The sewage disposal violation carries a separate and serious risk. Improper wastewater handling introduces the possibility of fecal contamination spreading through the facility, across surfaces, and into food preparation areas. It is not a paperwork violation.

The missing consumer advisory for raw or undercooked foods matters most for specific customers: elderly diners, pregnant women, young children, and anyone with a compromised immune system. Without that disclosure, those customers cannot make an informed decision about what they are ordering.

The Longer Record

This closure was not an isolated event. State records show Discovery Indian Cuisine has accumulated 335 violations across 32 inspections at the US 19 address. This is now its third emergency closure.

The first came on November 16, 2022, also for rodent activity. That closure lasted one day; the restaurant was cleared to reopen November 17. The pattern did not hold. The facility continued accumulating high-severity violations across the following years, and the same underlying condition that closed it in 2022 closed it again in May 2026.

The inspection record in the months before this closure shows no improvement trajectory. On December 18, 2025, inspectors documented 10 high-severity violations and four intermediate ones in a single visit, the highest single-visit count in the recent history. That was followed by five high-severity violations on February 20, four on April 22, and four more on May 5, eight days before the closure.

The restaurant has had at least eight inspections since December 2025 alone.
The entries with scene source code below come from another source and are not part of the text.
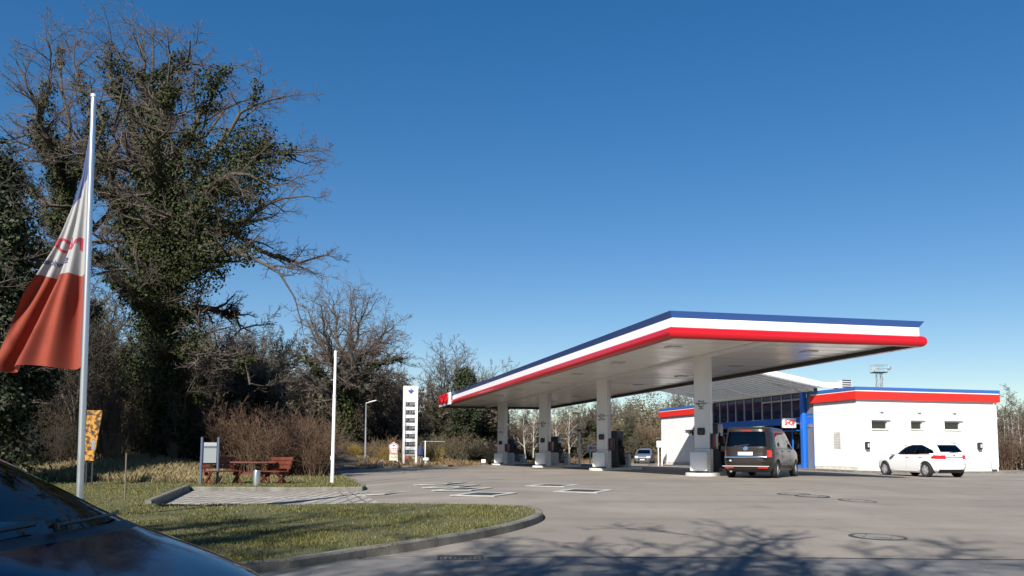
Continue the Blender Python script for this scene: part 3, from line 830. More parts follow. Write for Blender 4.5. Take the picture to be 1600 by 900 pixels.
# leaning bar at the right end of the white wall
xa = solve(lambda x: W_(x, 0, 1), 1546.5, 0, 20); xb = solve(lambda x: W_(x, -.35, .15), 1554, 0, 20)
za = solve(lambda z: W_(xa, -.02, z), 713, 0, 6, 1)
p0 = W_(xb, -.35, .115); p0.z = zp(p0.x, p0.y)
t = thing('broom', 'thin broom leaning on the white wall near its right end', 'broom', p0)
p1 = W_(xa, -.03, za)
MB().cyl((0, 0, .1), p1-p0, .022, n=8).build('handle', M_lgrey, t)
MB().box((0, 0, .06), (.32, .07, .12), rz=BA, bev=.01).build('brush_head', M_dgrey, t)
# ------------------------------------------------------------------ poles, signs, street furniture
# flagpole with hanging flag
fy = 14.0
ptop = pt(146.5, 152, fy); pbot = pt(124, 800, fy)
fb = Vector((pbot.x, fy, lawn_z(pbot.x, fy)))
pole_dir = (ptop-fb).normalized()
fp = thing('flagpole', 'tall silver flagpole behind the dark blue car', 'flagpole', fb)
Lp = (ptop-fb).length
MB().cyl((0, 0, -.1), pole_dir*Lp, .058, .046, 20).build('pole', M_alu, fp)
MB().cyl(pole_dir*Lp, pole_dir*(Lp+.05), .055, .05, 16).build('pole_cap', M_lgrey, fp)
MB().cyl((0, 0, -.05), pole_dir*.35, .09, .085, 16).build('ground_sleeve', M_galv, fp)
# flag surface: u along the foot towards the free edge, v downwards
def pole_at(py):
    z = solve(lambda k: fb+pole_dir*k, py, .5, Lp, 1)
    return fb+pole_dir*z
v_rows = [(200, 137, .0), (270, 123, .02), (330, 103, .06), (380, 84, .10), (428, 60, .13), (480, 28, .17), (525, 2, .20), (560, -14, .22), (582, -20, .23)]
def interp(tab, x, j):
    for a, b in zip(tab, tab[1:]):
        if x <= b[0]: return a[j]+(b[j]-a[j])*max(0, (x-a[0]))/(b[0]-a[0])
    return tab[-1][j]
def flagpt(u, v):
    """u 0..1 from the pole to the free edge, v 0..1 from top to bottom"""
    py = 200+370*v
    P0 = pole_at(py)-Vector((.055, 0, 0))
    wpx = px_of(P0)[0]-interp(v_rows, py, 1)
    w = max(.02, wpx*fy/FPX)
    drop = .05*u*w - .10*u*u*(v > .9)*(v-.9)*10
    amp = (.03+.20*v)*min(1, w)*(.35+.65*min(1, u*3))
    ph = 2*math.pi*(u*2.4 - .55*v*u*2) + .6
    y = amp*math.sin(ph) + .5*amp*math.sin(2.3*ph+1.2+3*v) + .10*u*math.sin(2.5*v+1)
    zz = -.04*math.sin(ph*1.0)*v
    return P0+Vector((-w*u, y, -drop+zz-.10*u*v*v))
flag = thing('flag', 'limp flag in blue, white and red bands with mirrored red lettering', 'flag', fb)
def flag_patch(name, v0, v1, m):
    nu, nv = 44, max(4, int(40*(v1-v0)))
    V = [flagpt(i/nu, v0+(v1-v0)*j/nv)-fb for j in range(nv+1) for i in range(nu+1)]
    F = [(j*(nu+1)+i, (j+1)*(nu+1)+i, (j+1)*(nu+1)+i+1, j*(nu+1)+i+1) for j in range(nv) for i in range(nu)]
    me = mesh_np(name, V, F); o = link(name, me, flag, m, 180)
    return o
def cloth(name, c):
    m = bpy.data.materials.new(name); m.use_nodes = True; n = m.node_tree.nodes; l = m.node_tree.links
    b = n['Principled BSDF']; b.inputs['Base Color'].default_value = (*c, 1); b.inputs['Roughness'].default_value = .8; b.inputs['Sheen Weight'].default_value = .2
    tr = n.new('ShaderNodeBsdfTranslucent'); tr.inputs['Color'].default_value = (*c, 1); mx = n.new('ShaderNodeMixShader'); mx.inputs[0].default_value = .12
    l.new(b.outputs[0], mx.inputs[1]); l.new(tr.outputs[0], mx.inputs[2]); l.new(mx.outputs[0], n['Material Output'].inputs[0])
    return m
# slanting seam between blue and white as the cloth hangs
def flag_skew(name, va, vb, m):
    nu, nv = 44, 26
    V = [flagpt(i/nu, va(i/nu)+(vb(i/nu)-va(i/nu))*j/nv)-fb for j in range(nv+1) for i in range(nu+1)]
    F = [(j*(nu+1)+i, (j+1)*(nu+1)+i, (j+1)*(nu+1)+i+1, j*(nu+1)+i+1) for j in range(nv) for i in range(nu)]
    return link(name, mesh_np(name, V, F), flag, m, 180)
s1 = lambda u: .19+.16*u; s2 = lambda u: .613+.0*u
flag_skew('blue_band', lambda u: 0.0, s1, cloth('flag_blue', (.045, .068, .16)))
wb_ = flag_skew('white_band', s1, s2, cloth('flag_white', (.36, .35, .345)))
flag_skew('red_band', s2, lambda u: 1.0, cloth('flag_red', (.25, .033, .012)))
for tx, size, vc, uw, mcol, u0 in (('NOR', .30, .487, 1.0, mat('flag_ink_red', (.36, .03, .05), .8), .10), ('Service', .135, .558, 1.0, mat('flag_ink_blue', (.07, .07, .14), .8), .42)):
    o = text_mesh('flag_lettering', tx, size, mcol, None, Matrix.Identity(4), 0, 'LEFT', bold=.006 if size > .2 else .003)
    me = o.data; bm = bmesh.new(); bm.from_mesh(me)
    bmesh.ops.triangulate(bm, faces=bm.faces)
    xs_ = [v.co.x for v in bm.verts]
    for k in range(1, 40):
        bmesh.ops.bisect_plane(bm, geom=bm.verts[:]+bm.edges[:]+bm.faces[:], plane_co=(min(xs_)+k*(max(xs_)-min(xs_))/40, 0, 0), plane_no=(1, 0, 0))
    Hf = (pole_at(200)-pole_at(570)).length
    wv = lambda v: max(.02, (px_of(pole_at(200+370*v))[0]-4-interp(v_rows, 200+370*v, 1))*fy/FPX)
    drop_ = []
    for v in bm.verts:
        vv = vc - v.co.y/Hf; uu = u0 + v.co.x/wv(vv)
        if uu > .985: uu = min(uu, 1.2); drop_.append(v)
        p = flagpt(min(uu, .99), vv)-fb
        e = .01; n_ = (flagpt(min(uu, .98)+e, vv)-flagpt(min(uu, .98), vv)).cross(flagpt(min(uu, .98), vv+e)-flagpt(min(uu, .98), vv)).normalized()
        if n_.y > 0: n_ = -n_
        v.co = p+n_*.006
    bmesh.ops.delete(bm, geom=drop_, context='VERTS')
    bm.to_mesh(me); bm.free(); o.parent = wb_

# bare white pole on the far lawn
pb = at(519, 755, .10); pb.z = lawn_z(pb.x, pb.y); ptp = pt(524.5, 548, pb.y)
t = thing('flagpole', 'slim white pole without a flag on the lawn by the kerb end', 'flagpole', pb)
d = (ptp-pb); b = MB(); b.cyl((0, 0, -.1), d*.655, .062, .058, 16); b.cyl(d*.655, d, .05, .045, 16); b.build('pole', M_polew, t)
MB().cyl(d*.645, d*.665, .07, .07, 12).build('collar', M_lgrey, t)
MB().box(d*.19+Vector((-.05, -.02, 0)), (.06, .06, .14)).build('cleat', M_lgrey, t)

def lamp(px, py, pxt, pyt, arm, lab):
    b0 = at(px, py); T = pt(pxt, pyt, b0.y); h = T.z-b0.z
    t = thing('street_lamp', lab, 'street lamp', b0, 0, 'street lamps')
    MB().cyl((0, 0, -.1), (T.x-b0.x, 0, h), .075, .045, 12).build('pole', M_galv, t)
    hd = MB(); hd.box((T.x-b0.x+arm*.42, 0, h+.10), (.85, .22, .10), bev=.03, M=None); o = hd.build('lamp_head', M_lgrey, t)
    o.rotation_euler = (0, R(-14)*arm, 0); o.location = (0, 0, -.1+ .24*0)
    return t
b0 = at(570.5, 729); T = pt(572, 630, b0.y); t = thing('street_lamp', 'slim grey street lamp before the yellow bushes left of the price sign', 'street lamp', b0)
MB().cyl((0, 0, -.1), (T.x-b0.x, 0, T.z-b0.z), .085, .05, 12).build('pole', M_galv, t)
e = T-b0; MB().cyl(e, e+Vector((.55, 0, .14)), .035, n=8).build('arm', M_galv, t)
b = MB(); b.box((0, 0, 0), (.62, .20, .09), bev=.02, M=Matrix.Translation(e+Vector((.55, 0, .16))) @ Matrix.Rotation(R(-14), 4, 'Y')); b.build('lamp_head', M_lgrey, t)
b0 = at(905.5, 728.5); T = pt(905.5, 655, b0.y); t = thing('street_lamp', 'thin pale street lamp behind the forecourt between second and third columns', 'street lamp', b0)
MB().cyl((0, 0, -.1), (T.x-b0.x, 0, T.z-b0.z), .10, .06, 12).build('pole', M_polew, t)
e = T-b0; MB().cyl(e*.74, e*.78, .14, .14, 10).build('collar', M_dgrey, t)
MB().cyl(e, e+Vector((-.1, 0, .45)), .035, n=8).build('arm', M_galv, t)
b = MB(); b.box(e+Vector((-.25, 0, .47)), (.6, .25, .1), bev=.02); b.build('lamp_head', M_lgrey, t)

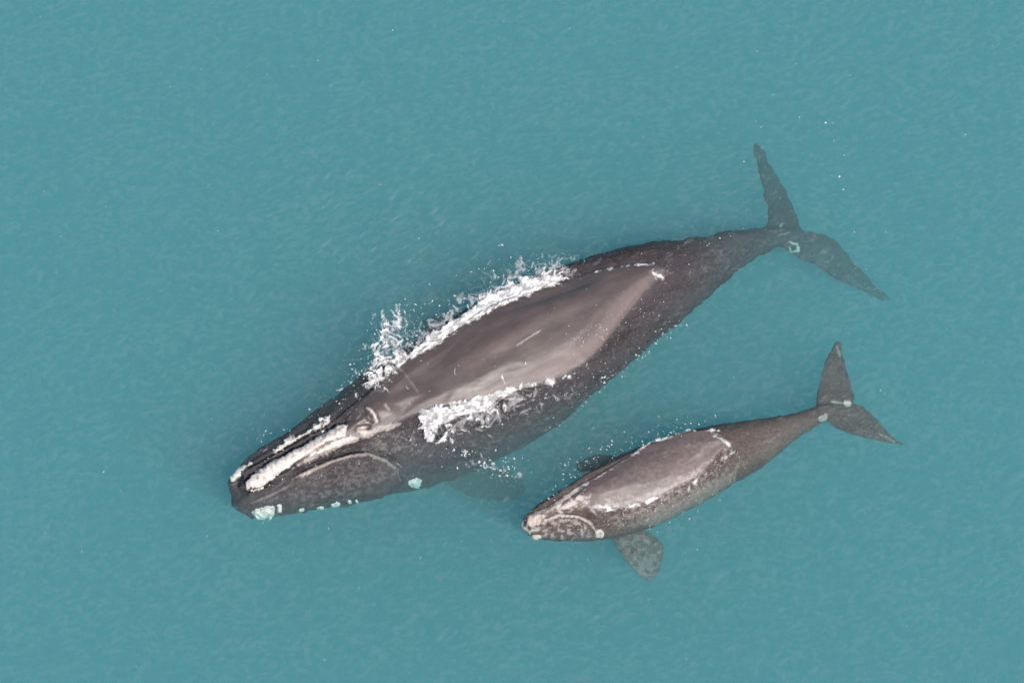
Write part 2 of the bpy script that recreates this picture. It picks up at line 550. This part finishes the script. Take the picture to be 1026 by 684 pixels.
ADULT_LINE = [(357, 408), (372, 392), (385, 378), (398, 366), (432, 344), (463, 324), (493, 308), (524, 297), (560, 285), (600, 271), (640, 264.5), (660, 266), (668, 270),
              (657, 280), (642, 293), (628, 310.6), (616, 328), (604, 345.7), (587, 363.3), (563, 378), (540, 385), (520, 389), (500, 394), (470, 402), (440, 408), (415, 414),
              (400, 421), (385, 427), (365, 438), (345, 448), (325, 456), (298, 469), (264, 489), (248, 493), (245, 482), (267, 463), (304, 445), (341, 424), (350, 416)]
adult, adult_bvh = make_whale('right_whale', 'large dark grey adult right whale with pale crusts on its head and its back awash',
                              P(510, 365, -1.2), adult_shapes, .036, adult_strokes, adult_marks, ADULT_HEAD, M_ADULT, .10, ADULT_LINE)

crust('rostrum_callosity', adult_bvh, z1([(120, 470), (125, 505), (160, 508), (200, 490), (260, 440), (340, 385), (420, 335), (500, 282), (572, 262), (592, 205), (555, 203),
      (500, 233), (430, 268), (380, 303), (300, 343), (220, 383), (160, 420)]), .05, .05, adult, 1)
crust('chin_callosity', adult_bvh, z1([(135, 610), (155, 590), (200, 580), (245, 575), (258, 600), (240, 630), (185, 640)]), .07, .06, adult, 2)
crust('lip_callosity', adult_bvh, z1(blob(275, 583, 16, 22)), .05, .03, adult, 3)
for k, (x, y, rx, ry) in enumerate([(375, 597, 19, 9), (465, 586, 24, 11), (532, 570, 26, 13), (595, 558, 13, 12), (628, 555, 10, 7)]):
    crust('lip_callosity', adult_bvh, z1(blob(x, y, rx, ry, rot=-.25)), .04, .03, adult, 4 + k)
crust('brow_callosity', adult_bvh, [(407.6, 483.6), (410, 479), (420, 478), (424, 482.7), (420, 488.4), (411, 488.4)], .06, .06, adult, 12)
crust('far_lip_callosity', adult_bvh, z1([(245, 332), (262, 305), (340, 268), (440, 210), (505, 158), (512, 168), (455, 222), (345, 285), (265, 335)]), .05, .06, adult, 13)
crust('far_lip_callosity', adult_bvh, z1([(45, 470), (50, 440), (90, 405), (150, 372), (158, 385), (120, 425), (70, 465)]), .05, .06, adult, 14)
crust('far_lip_callosity', adult_bvh, z1(blob(472, 238, 14, 7, rot=-.5)), .03, .02, adult, 15)


# ---------------------------------------------------------------- the calf
def calf_shapes(bm):
    tube(bm, [(523, 521, 2, -.18, .8), (528, 523, 10, -.22, .8), (541, 523, 17, -.26, .85), (571, 516, 27, -.40, .87), (597, 508, 33.5, -.50, .88), (634, 493, 39, -.58, .88),
              (675, 475, 38, -.62, .88), (714, 459, 33, -.62, .88), (750, 446, 25.5, -.62, .9), (782, 432, 16, -.60, 1.05), (809, 421, 10, -.62, 1.15),
              (827, 412, 7.5, -.66, 1.0), (846, 408, 4, -.70, .7)])
    tube(bm, [(526, 521, 4, -.05, .9), (535, 520, 9, -.06, .9), (550, 511, 8.5, -.02, 1.0), (570, 500, 9, -.02, 1.0), (590, 489, 13, -.12, .9), (612, 482, 18, -.3, .8)])
    tube(bm, [(534, 536, 3, -.22, .9), (545, 530, 9, -.26, 1.0), (565, 525, 14, -.28, 1.0), (585, 525, 13, -.34, 1.0), (600, 530, 6, -.42, 1.0)])
    foil(bm, [(816, 414, 850, 410, -.66, -.72, .24), (818, 404, 853, 404, -.67, -.72, .2), (820, 388, 856, 396, -.69, -.74, .15), (827, 364, 849, 370, -.74, -.78, .10), (833, 351, 844, 354, -.78, -.8, .07), (839, 343, 842, 344, -.8, -.8, .05)])
    foil(bm, [(818, 414, 850, 404, -.66, -.72, .24), (829, 422, 856, 404, -.68, -.72, .2), (848, 433, 870, 411, -.74, -.76, .15), (874, 441, 888, 430, -.82, -.82, .10), (892, 444, 897, 438, -.86, -.86, .07), (904, 447, 906, 444, -.9, -.9, .05)])
    foil(bm, [(602, 522, 640, 516, -.75, -.7, .34), (612, 540, 643, 528, -.95, -.9, .26), (630, 564, 662, 541, -1.1, -1.1, .17), (641, 577, 665, 553, -1.2, -1.2, .12), (650, 583, 661, 573, -1.25, -1.25, .07)])
    foil(bm, [(596, 482, 630, 470, -.85, -.8, .3), (582, 473, 616, 458, -1.9, -1.85, .22), (576, 466, 600, 455, -2.6, -2.6, .14)])


CALF_HEAD = math.atan2(.344 / .906, .939)
M_CALF = skin_material('calf_skin', CALF_HEAD, (.072, .054, .049), (.72, .62, .56), .6, (.175, .126, .115, .72), .7)
calf_lip = z5([(125, 405), (180, 381), (250, 386), (290, 405), (316, 442)])
calf_strokes = [
    (calf_lip, 2.0, .035), ([(x, y - 3.5) for x, y in calf_lip], 2.0, -.05),
    (z5([(150, 382), (200, 330), (262, 282)]), 1.8, -.045), (z5([(60, 430), (100, 438), (150, 400)]), 1.8, -.05),
    (z5([(225, 340), (250, 315)]), 1.6, .03),
]
calf_marks = [
    ('line', calf_lip, 1.8, .8), ('line', z5([(100, 372), (150, 362), (200, 322), (262, 274)]), 2.0, .6), ('line', z5([(170, 355), (215, 347), (250, 335)]), 3.0, .75),
    ('line', z5([(55, 390), (45, 420), (70, 440), (120, 432)]), 1.6, .7), ('line', z5([(230, 340), (255, 310), (262, 335)]), 1.2, .7), ('line', z5([(285, 345), (320, 385)]), 1.4, .5),
    ('mottle', z5([(125, 405), (180, 388), (250, 392), (292, 420), (300, 465), (200, 475), (110, 460)]), 3, .5), ('mottle', z5([(60, 380), (150, 345), (240, 275), (300, 300), (290, 350), (180, 385), (100, 440), (55, 440)]), 3, .75), ('mottle', z5([(320, 350), (520, 330), (700, 240), (720, 330), (540, 420), (380, 440)]), 6, .22),
    ('poly', z5([(400, 480), (480, 460), (545, 490), (540, 600), (500, 610), (430, 540)]), 7, .02), ('mottle', z5([(360, 470), (480, 450), (555, 490), (540, 610), (500, 620), (430, 560)]), 2, .24), ('line', z5([(455, 590), (500, 560), (530, 520)]), 4.2, .2), ('line', z5([(400, 512), (440, 570), (500, 612)]), 2.2, .2),
    ('line', [(845, 404), (853, 404)], 3, .9), ('line', [(832, 402), (845, 404)], 1.4, .45), ('poly', blob(825, 419, 4, 4), 2, .55),
    ('line', [(826, 362), (820, 390)], 1.5, .3), ('line', [(850, 372), (856, 396)], 1.2, .25), ('line', [(880, 434), (904, 446)], 1.5, .35), ('line', [(838, 345), (842, 358)], 1.6, .3),
    ('sheen_tone', [(600, 512), (640, 502), (690, 474), (735, 440), (725, 460), (690, 488), (650, 503), (610, 512)], 7, .6), ('sheen_tone', [(690, 460), (725, 442), (700, 462), (665, 480)], 6, .4), ('mottle', [(590, 490), (640, 455), (700, 432), (732, 440), (690, 478), (620, 506)], 6, .10), ('mottle', [(594, 500), (650, 490), (700, 466), (735, 440), (728, 464), (690, 494), (640, 512), (598, 518)], 3, .30),  # first two patches paint the sun sheen on the calf's near side
    ('poly', [(640, 515), (700, 490), (745, 462), (720, 498), (660, 532)], 8, .16),
]
CALF_LINE = [(536, 512), (548, 508), (560, 500), (575, 490), (583, 485), (600, 475), (628, 458), (650, 445), (680, 433.5), (705, 430), (722, 433), (734, 442), (724, 450),
             (710, 466), (696, 478), (672, 491), (650, 502), (621, 508), (600, 512), (588, 509), (575, 508), (558, 516), (546, 521), (540, 528), (527, 526), (527, 516)]
calf, calf_bvh = make_whale('right_whale', 'small brownish calf swimming beside the adult, one broad mottled flipper held out to its side',
                            P(680, 470, -.6), calf_shapes, .024, calf_strokes, calf_marks, CALF_HEAD, M_CALF, .065, CALF_LINE)
crust('rostrum_callosity', calf_bvh, z5(blob(92, 398, 36, 26, rot=-.45)), .02, .035, calf, 31, m=M_CAL_CALF)
crust('chin_callosity', calf_bvh, z5(blob(95, 460, 25, 13)), .03, .03, calf, 32, m=M_CAL_CALF)
crust('brow_callosity', calf_bvh, z5(blob(326, 448, 20, 18)), .03, .05, calf, 33, m=M_CAL_CALF)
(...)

High-severity violations appeared in every one of them.

Still Flagged After Reopening

What makes the May 15 reopening notable is what the record shows at the moment the closure was lifted. Three high-severity violations and three intermediate violations were still documented on that inspection. State records confirm the restaurant met the threshold to reopen, but the violations present at clearance are part of the public record.

Discovery Indian Cuisine is licensed as a permanent food service facility in Pinellas County. It has now been emergency-closed for rodent activity twice at the same address, in 2022 and again in 2026.

Whether the conditions that produced 335 violations across 32 inspections have been resolved is a question the next inspection will answer.